Ce contexte tendu s'est mêlé à l'actualité politique de la rentrée. Critiquée sur sa politique d'accueil des migrants, malmenée lors des élections régionales de mars puis septembre par le parti d'extrême droite Alternative pour l'Allemagne (AfD), Angela Merkel a été "obligée de réagir" en durcissant son discours, explique la politologue Isabelle Maras. En novembre, lors du congrès du parti conservateur de la CDU, dont elle a repris la tête, "elle a annoncé qu'elle allait organiser les reconduites à la frontière, s'est dite favorable à une interdiction du voile intégral - si la Constitution le permet -, et a affirmé sa volonté de suivre une politique plus ferme", liste-t-elle. La spécialiste précise qu'auparavant, les messures antiterroristes présentées par le ministre de l'Intérieur avaient fait l'objet de vives interrogations au sein de la coalition au pouvoir.
... mais un sang-froid qui peut contenir les dérives
Pour la politologue Isabelle Maras, cette attaque constitue "une grande épreuve pour Berlin et l'Allemagne" qui va devoir endiguer la menace populiste et répondre aux inquiétudes, le tout sans froisser les citoyens allemands sensibles à leur liberté. Les prochains mois s'annoncent décisifs, surtout dans la perspective des élections régionales de fin 2017, où la chancelière briguera un quatrième mandat.
Le débat semble déjà s'installer outre-Rhin. Selon le Zeit (en allemand), plusieurs personnalités politiques ont en effet proposé des mesures plus drastiques en réponse à l'attaque de Berlin. Le ministre des Affaires intérieures de Basse-Saxe, Boris Pistorius (SPD), veut par exemple envoyer plus de policiers dans la rue. De son côté, le président de la Conférence des ministres de l'Intérieur, Klaus Bouillon, annonce que la police pourrait avoir un "équipement lourd, à savoir des armes d'épaule, armes de poing et mitrailleuses". Mais à l'image de la classe politique, partagée entre le devoir de prudence et la nécessité d'agir, il est revenu un peu plus tard sur sa déclaration, la jugeant "trop martiale". Dans sa conférence de presse, mardi, Angela Merkel a bien résumé ce dilemme :
Comment pouvons-nous vivre avec cela ? (...) Je n'ai pas de réponse simple.

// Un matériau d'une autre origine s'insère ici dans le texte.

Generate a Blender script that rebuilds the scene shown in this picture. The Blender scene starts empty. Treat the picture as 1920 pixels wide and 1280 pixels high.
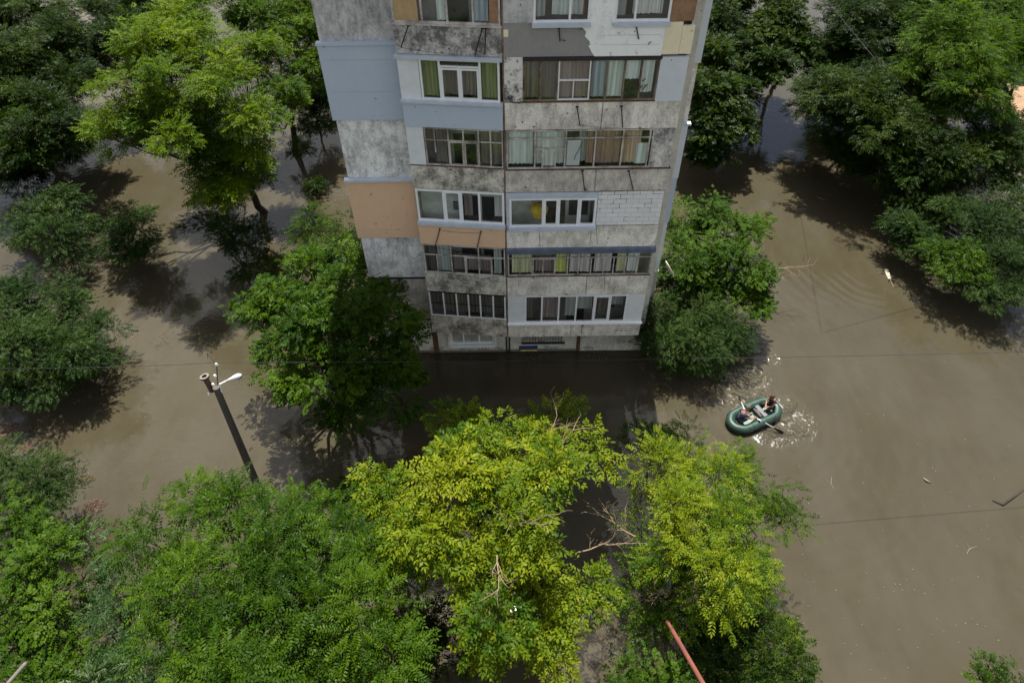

Mais nous ne voulons pas renoncer aux marchés de Noël, à ces belles heures d'émotion avec nos familles et nos amis. Nous ne voulons pas vivre avec la peur imposée par le Mal. Et bien que ces heures soient difficiles à supporter, nous allons trouver un moyen de vivre la vie que nous voulons en Allemagne : libres, ensemble et ouverts les uns aux autres.
Pour Isabelle Maras, l'Allemagne peut justement compter sur ce qui fait, selon elle, sa distinction avec d'autres pays comme la France : son sang-froid. "Jusque-là, les médias, les autorités, les citoyens ont tous fait preuve de mesure dans le traitement des attentats. Cette attaque-là aura valeur de test. On va voir si l'Allemagne va changer ses habitudes."